Marwan’s latest works, on show here for the first time, see a reduced layering of the surface, a pared down sensibility, which leaves the faces and marionettes floating amidst the white of the canvas. Throughout the artist’s body of work the head is used as multifaceted form to encompass and project the depth of human experience.

 

Also on display for the first time in London will be Marwan’s 99 Heads series, ninety-nine etchings made between 1997 and 1998, which reference Sufism and the 99 names of God. A space is always left to represent one hundred, a place of light, the attainment of God.

 

Marwan Kassab-Bachi was born Damascus, Syria, in 1934, and is based in Berlin. He studied Arabic Literature at the University of Damascus (1955-57) before moving to Berlin, Germany, to study painting. From 1980, he held a professorship at the Hochschule der Künste, Berlin.
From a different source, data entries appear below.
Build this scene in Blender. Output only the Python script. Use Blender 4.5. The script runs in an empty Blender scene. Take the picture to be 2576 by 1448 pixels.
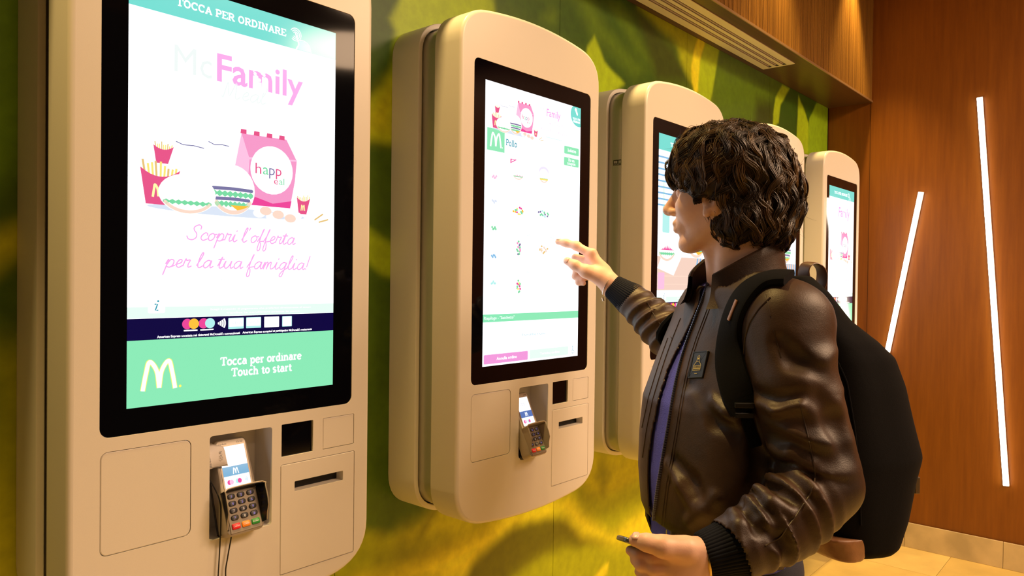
import bpy, bmesh, math, random
import numpy as np
from mathutils import Vector, Matrix
from mathutils.geometry import tessellate_polygon

random.seed(7)
rng = np.random.default_rng(11)
S = bpy.context.scene
COL = S.collection
PI = math.pi

# ------------------------------------------------------------------ camera, world, exposure
CAM = np.array([0.0, -1.258, 1.4683])
YAW, PIT, ROL, FPX = 0.85234, 0.0123, 0.01204, 1867.9
_F = np.array([math.sin(YAW)*math.cos(PIT), math.cos(YAW)*math.cos(PIT), -math.sin(PIT)])
_R0 = np.array([math.cos(YAW), -math.sin(YAW), 0.0])
_U0 = np.cross(_R0, _F)
_R = math.cos(ROL)*_R0 + math.sin(ROL)*_U0
_U = -math.sin(ROL)*_R0 + math.cos(ROL)*_U0
cd = bpy.data.cameras.new('camera')
cd.sensor_width = 36.0
cd.lens = FPX/2576*36.0
cd.clip_start = 0.02
cam = bpy.data.objects.new('camera', cd)
COL.objects.link(cam)
cam.matrix_world = Matrix(((_R[0], _U[0], -_F[0], CAM[0]), (_R[1], _U[1], -_F[1], CAM[1]),
                           (_R[2], _U[2], -_F[2], CAM[2]), (0, 0, 0, 1)))
S.camera = cam
cd.dof.use_dof = False

world = bpy.data.worlds.new('room_ambient')
S.world = world
world.use_nodes = True
world.node_tree.nodes['Background'].inputs['Color'].default_value = (1.0, 0.70, 0.42, 1)
world.node_tree.nodes['Background'].inputs['Strength'].default_value = 0.035
vs = S.view_settings
vs.view_transform = 'Standard'
vs.look = 'None'
vs.exposure = 0.12
vs.gamma = 1.0
vs.use_curve_mapping = False

WALL_Y = 0.255      # mural wall
RIGHT_X = 4.58      # wood wall at the end of the row
CEIL_Z = 3.35
SOFFIT_Z = 2.507


def lamp(name, kind, loc, rot, energy, color, **kw):
    d = bpy.data.lights.new(name, kind)
    d.energy = energy
    d.color = color
    for k, v in kw.items():
        setattr(d, k, v)
    o = bpy.data.objects.new(name, d)
    o.location = loc
    o.rotation_euler = rot
    COL.objects.link(o)
    return o


WARM = (1.0, 0.66, 0.22)
# broad unseen lights added overhead, placed to light the kiosk fronts softly
HALL = [(2.0, -2.5, 70), (3.2, -2.5, 78), (3.7, -3.7, 60), (0.6, -3.4, 16)]
for x, y, e in HALL:
    lamp('hall_fill_light', 'AREA', (x, y, CEIL_Z - 0.06), (0, 0, 0), e, (1.0, 0.655, 0.40),
         shape='DISK', size=1.0)
# recessed spots grazing the soffit and the kiosks
SPOTS = [(0.0, -0.09), (1.02, -0.09), (2.06, -0.09), (3.10, -0.09), (4.16, -0.09)]
for x, y in SPOTS:
    lamp('soffit_spot', 'SPOT', (x, y, CEIL_Z - 0.03), (0, 0, 0), 170, WARM,
         spot_size=math.radians(58), spot_blend=0.8, shadow_soft_size=0.03)

# ------------------------------------------------------------------ materials
MATS = {}


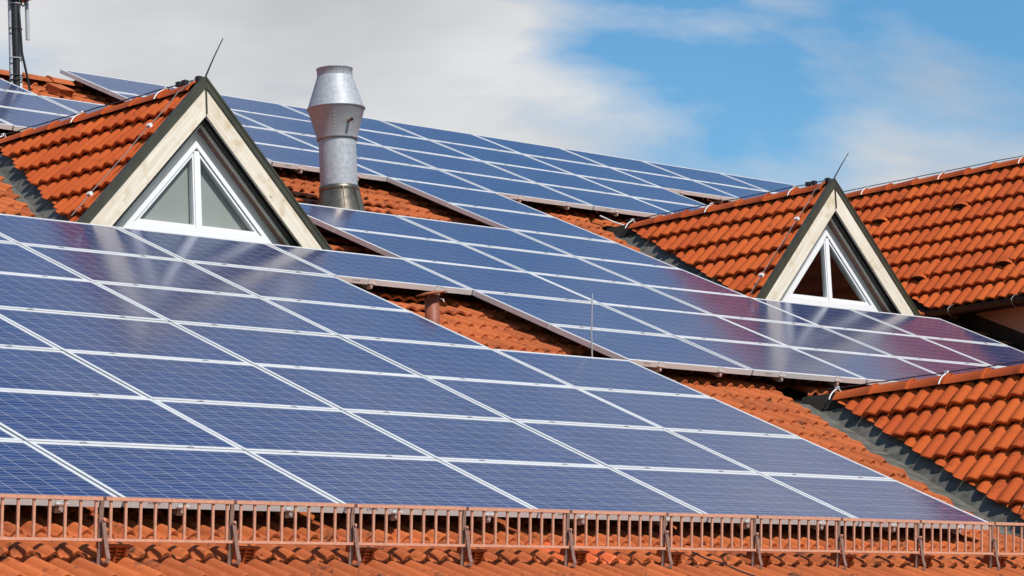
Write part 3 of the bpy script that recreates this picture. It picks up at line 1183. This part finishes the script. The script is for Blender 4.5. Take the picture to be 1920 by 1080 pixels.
GRIDS = [cell_grid(s) for s in range(4)]
RAIL_ME = MB().box((-0.020, -0.006, -0.090), (0.020, PV - 0.002, -FT - 0.001)).mesh('mounting_rail', M_RAIL)
RAIL_END_ME = MB().box((-0.020, 0.004, -0.090), (0.020, PV - 0.002, -FT - 0.001)).mesh('mounting_rail', M_RAIL)
hook = MB()
hook.box((-0.015, 0.30, -0.128), (0.015, 0.33, -0.091))
hook.box((-0.015, 0.30, -0.136), (0.015, 0.52, -0.1285))
HOOK_ME = hook.mesh('roof_hook', M_RAIL)
cl = MB()
cl.box((-0.040, -0.008, -0.026), (0.040, -0.001, 0.003))
cl.box((-0.040, -0.0005, 0.0008), (0.040, 0.010, 0.004))
cl.box((-0.044, -0.020, -0.036), (0.040, -0.004, -0.027))
cl.box((-0.016, -0.016, -0.066), (0.000, -0.004, -0.0365))
cl.box((0.004, -0.014, -0.078), (0.014, -0.006, -0.0365))
cl.tube([(0, -0.012, -0.016), (0, -0.005, -0.016)], 0.008, 8)
CLAMP_ME = cl.mesh('end_clamp', M_CLAMP)
mcl = MB().box((-0.025, -0.010, -0.010), (0.025, 0.0035, 0.0022))
mcl.tube([(0, -0.004, 0.0022), (0, -0.004, 0.006)], 0.006, 8)
MID_ME = mcl.mesh('mid_clamp', M_RAIL)
st = MB().add([(0, -0.0008, 0), (0.085, -0.0008, 0), (0.085, -0.0008, 0.022), (0, -0.0008, 0.022)], [(0, 1, 2, 3)], None, [[(0, 0), (1, 0), (1, 1), (0, 1)]])
STICK_ME = st.mesh('sticker', M_STICKER)

ORD = ['', 'first', 'second', 'third', 'fourth', 'fifth', 'sixth', 'seventh', 'eighth', 'ninth', 'tenth', 'eleventh', 'twelfth']


def block(c_, r_):
    if r_ >= 11:
        return 'top'
    if c_ <= 5:
        return 'lower'
    return 'middle'


B0 = {'lower': 0, 'middle': 4, 'top': 11}


def panel_label(c_, r_):
    b_ = block(c_, r_)
    row = sorted((cc for (cc, rr_) in OCC if rr_ == r_ and block(cc, rr_) == b_), reverse=True)
    k = row.index(c_) + 1
    rn = r_ - B0[b_] + 1
    pos_ = 'rightmost' if k == 1 else ORD[k] + ' from the right'
    if b_ == 'lower':
        rt = 'row behind the snow guard' if rn == 1 else ('top row' if rn == 7 else ORD[rn] + ' row from snow guard')
        return f'solar panel, lower array, {rt}, {pos_}'
    if b_ == 'middle':
        rt = 'bottom row' if rn == 1 else ORD[rn] + ' row up'
        return f'solar panel, middle array below the flue, {rt}, {pos_}'
    rt = 'bottom row' if rn == 1 else ('row along the ridge' if rn == 4 else ORD[rn] + ' row up')
    return f'solar panel, top array near the ridge, {rt}, {pos_}'


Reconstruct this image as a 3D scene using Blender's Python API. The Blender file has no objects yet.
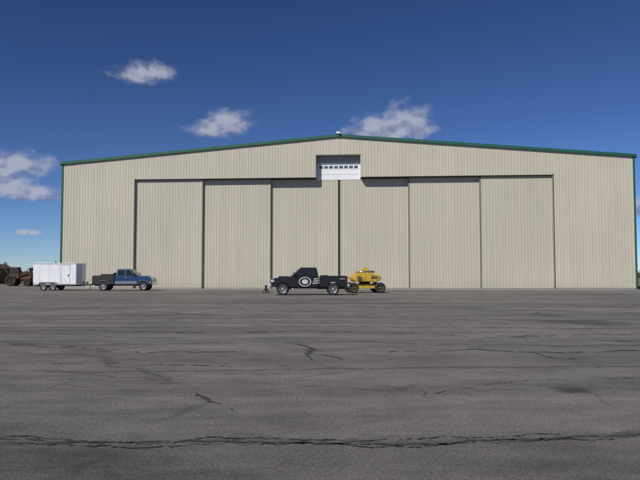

Marwan has exhibited mainly in Germany, but also in the Middle-East and U.S.A., and has works in many public collections, including Abdul Hameed Shoman Foundation, Darat al Funun, Amman; National Museum, Damascus; Bibliothèque Nationale de France, Paris; Carnegie Museum of Art, Pittsburgh; British Museum, London; Tate Modern, London; Barjeel Art Foundation; Sharjah; Guggenheim, Abu Dhabi; Nationalgalerie, Berlin; Berlinische Galerie, Berlin; and Städel, Frankfurt.

 

Where:

The Mosaic Rooms, 226 Cromwell Road

London SW5 0SW

 

When:

9 October to 28 November 2015

Tuesday to Saturday 11.00 am to 6.00 pm

 

Entrance:

Free

www.mosaicrooms.org

020 7370 9990

Free rsvp@mosaicrooms.org

 

 

About the Artist

Marwan Kassab-Bachi (b 1934) was born in Damascus, Syria. He lives and works in Berlin. He has exhibited widely internationally in group and solo shows. His work is represented in major national and international museum collections.